Published May 3, 2008 9:22 AM

The dumpster was returned to the Maxwell home on the morning of April 23, one week after community activists successfully emptied it and moved the family’s belongings back into their foreclosed home on Detroit’s near northwest side.


On April 23, Michelle Maxwell, sitting, speaks to Detroit Free Press reporter about her foreclosed home while Maxwell’s daughter holds sign.
WW photo: Alan Pollock

An emergency demonstration called by the Moratorium NOW! Coalition to Stop Foreclosures and Evictions convened at the home in the afternoon in solidarity with the Maxwells and all those facing foreclosure in Detroit. Activists with the Michigan Emergency Committee Against War and Injustice (MECAWI), Michigan Welfare Rights Organization (MWRO), ACORN, Call ‘Em Out and other groups participated.

While the demonstrators gathered in front of the home, a tow truck came to take the dumpster away. People cheered but knew that the dumpster was on its way to another foreclosed home, although the driver claimed he didn’t know where it was going next.

An emergency motion was filed in Detroit’s 36th District Court to set aside the judgment for eviction entered by the court on Feb. 28. On April 25, community activists packed the courtroom with the Maxwell family as Judge E. Lynise Bryant-Weekes heard arguments on why the family should be allowed to stay in their home. A community attorney represented the Maxwells on a pro bono basis.

The judge refused to consider that the Maxwells had no legal representation at the previous hearing when the eviction was ordered. She refused to hear the legitimate grounds for challenging the foreclosure. “The deadlines have passed and I must uphold the law,” she stated. Judge Bryant-Weekes set an eviction date for April 29, but extended it to May 5 at the request of the family.

Like 99 percent of people losing their homes to foreclosure, the Maxwells had no attorney to challenge the irregularities and illegalities of their mortgage. So they were railroaded through the foreclosure process in assembly line-like courts along with tens of thousands of other homeowners.

After the hearing, as supporters gathered in the corridor outside the courtroom, Maureen Taylor of MWRO stated: “This proves that poor people have no rights, that if you can’t afford an attorney, so be it. Poor people cannot get justice in a courtroom. We need to keep fighting.”

Abayomi Azikiwe of MECAWI told Workers World: “This is precisely why we need a moratorium. There are thousands of families like the Maxwells all throughout Metro Detroit. We need to step up the struggle to force the state legislature to enact the two-year foreclosure moratorium law. We can’t wait another day.”

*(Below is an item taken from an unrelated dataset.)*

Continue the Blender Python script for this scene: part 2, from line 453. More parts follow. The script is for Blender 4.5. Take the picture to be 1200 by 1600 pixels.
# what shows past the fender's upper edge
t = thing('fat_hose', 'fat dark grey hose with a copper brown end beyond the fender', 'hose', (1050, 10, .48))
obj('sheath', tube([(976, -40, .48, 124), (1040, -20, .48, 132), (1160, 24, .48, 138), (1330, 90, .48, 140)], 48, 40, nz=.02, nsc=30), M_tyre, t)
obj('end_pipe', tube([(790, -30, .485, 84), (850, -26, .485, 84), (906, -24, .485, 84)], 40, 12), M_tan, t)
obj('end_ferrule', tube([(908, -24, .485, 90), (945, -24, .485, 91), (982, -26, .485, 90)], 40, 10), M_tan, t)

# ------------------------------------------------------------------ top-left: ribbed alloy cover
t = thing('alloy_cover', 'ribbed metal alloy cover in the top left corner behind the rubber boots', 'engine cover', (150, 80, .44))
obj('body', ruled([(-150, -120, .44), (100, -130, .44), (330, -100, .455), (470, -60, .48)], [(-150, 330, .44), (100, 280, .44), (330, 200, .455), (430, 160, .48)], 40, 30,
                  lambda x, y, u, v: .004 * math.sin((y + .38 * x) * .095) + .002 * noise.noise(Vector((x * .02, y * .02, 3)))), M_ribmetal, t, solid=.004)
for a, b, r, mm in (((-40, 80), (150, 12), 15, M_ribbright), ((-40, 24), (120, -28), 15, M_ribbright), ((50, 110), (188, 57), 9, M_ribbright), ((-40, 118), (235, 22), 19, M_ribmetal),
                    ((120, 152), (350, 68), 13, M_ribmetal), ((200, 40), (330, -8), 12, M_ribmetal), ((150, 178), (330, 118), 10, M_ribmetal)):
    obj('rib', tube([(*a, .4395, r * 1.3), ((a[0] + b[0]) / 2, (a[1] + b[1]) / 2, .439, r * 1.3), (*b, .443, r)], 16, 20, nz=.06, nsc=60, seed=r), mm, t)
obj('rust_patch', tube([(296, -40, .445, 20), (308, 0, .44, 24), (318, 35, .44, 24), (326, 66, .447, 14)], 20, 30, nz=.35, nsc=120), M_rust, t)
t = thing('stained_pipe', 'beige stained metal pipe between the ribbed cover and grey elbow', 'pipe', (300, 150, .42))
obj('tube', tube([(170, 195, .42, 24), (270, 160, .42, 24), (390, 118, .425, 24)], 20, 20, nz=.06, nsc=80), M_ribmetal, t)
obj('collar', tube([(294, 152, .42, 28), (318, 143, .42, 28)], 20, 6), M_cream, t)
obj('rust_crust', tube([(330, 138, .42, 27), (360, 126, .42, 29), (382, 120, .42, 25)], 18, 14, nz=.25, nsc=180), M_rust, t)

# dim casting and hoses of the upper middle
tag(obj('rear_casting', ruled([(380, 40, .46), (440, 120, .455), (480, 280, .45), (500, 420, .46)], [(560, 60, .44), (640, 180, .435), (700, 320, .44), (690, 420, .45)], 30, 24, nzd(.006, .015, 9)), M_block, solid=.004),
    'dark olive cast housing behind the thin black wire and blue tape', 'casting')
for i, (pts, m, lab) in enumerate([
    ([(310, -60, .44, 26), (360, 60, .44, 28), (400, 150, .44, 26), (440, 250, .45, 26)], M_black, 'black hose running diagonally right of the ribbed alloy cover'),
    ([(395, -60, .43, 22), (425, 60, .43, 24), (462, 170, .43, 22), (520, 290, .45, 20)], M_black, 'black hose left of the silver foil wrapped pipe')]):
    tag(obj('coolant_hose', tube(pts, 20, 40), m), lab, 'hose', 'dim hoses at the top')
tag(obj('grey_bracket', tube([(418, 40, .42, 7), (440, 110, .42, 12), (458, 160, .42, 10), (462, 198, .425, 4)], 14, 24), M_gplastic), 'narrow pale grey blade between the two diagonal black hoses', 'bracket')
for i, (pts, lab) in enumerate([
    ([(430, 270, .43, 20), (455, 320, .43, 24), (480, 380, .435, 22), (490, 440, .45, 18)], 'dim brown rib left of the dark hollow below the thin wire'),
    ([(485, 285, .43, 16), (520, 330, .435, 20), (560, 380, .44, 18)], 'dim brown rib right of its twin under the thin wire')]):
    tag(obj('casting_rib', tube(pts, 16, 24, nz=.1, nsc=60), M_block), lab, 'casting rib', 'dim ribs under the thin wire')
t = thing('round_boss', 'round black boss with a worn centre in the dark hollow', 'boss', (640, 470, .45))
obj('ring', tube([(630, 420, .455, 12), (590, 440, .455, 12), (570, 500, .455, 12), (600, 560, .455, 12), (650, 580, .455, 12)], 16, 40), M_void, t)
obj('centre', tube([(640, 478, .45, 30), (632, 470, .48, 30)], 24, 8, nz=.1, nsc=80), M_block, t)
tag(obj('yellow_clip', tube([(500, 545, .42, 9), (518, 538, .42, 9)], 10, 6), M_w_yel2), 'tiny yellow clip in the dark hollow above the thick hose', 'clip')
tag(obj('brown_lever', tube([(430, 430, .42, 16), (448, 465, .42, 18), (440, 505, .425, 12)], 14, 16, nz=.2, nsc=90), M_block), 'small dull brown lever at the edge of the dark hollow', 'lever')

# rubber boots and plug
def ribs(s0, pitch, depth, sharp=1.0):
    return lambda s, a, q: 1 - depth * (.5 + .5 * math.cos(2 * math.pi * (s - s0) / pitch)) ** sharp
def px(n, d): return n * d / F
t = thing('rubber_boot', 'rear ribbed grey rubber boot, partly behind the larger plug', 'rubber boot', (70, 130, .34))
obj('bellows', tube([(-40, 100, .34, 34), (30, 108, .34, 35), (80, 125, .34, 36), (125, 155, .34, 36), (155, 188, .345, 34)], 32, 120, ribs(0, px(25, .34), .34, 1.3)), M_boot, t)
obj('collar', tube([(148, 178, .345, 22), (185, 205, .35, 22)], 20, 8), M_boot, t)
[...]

MECAWI organizer Jerry Goldberg spoke at the Labor and Community Conference held at UAW Region 1A on April 26. Sponsored by the Labor Studies Center of the University of Michigan, the conference linked community issues such as health care and the environment to the labor struggle. Goldberg spoke on the foreclosure crisis and motivated the audience to support the two-year mortgage foreclosure moratorium introduced by State Sen. Hansen Clarke. Participants signed up to support the bill and responded enthusiastically to the developing struggle.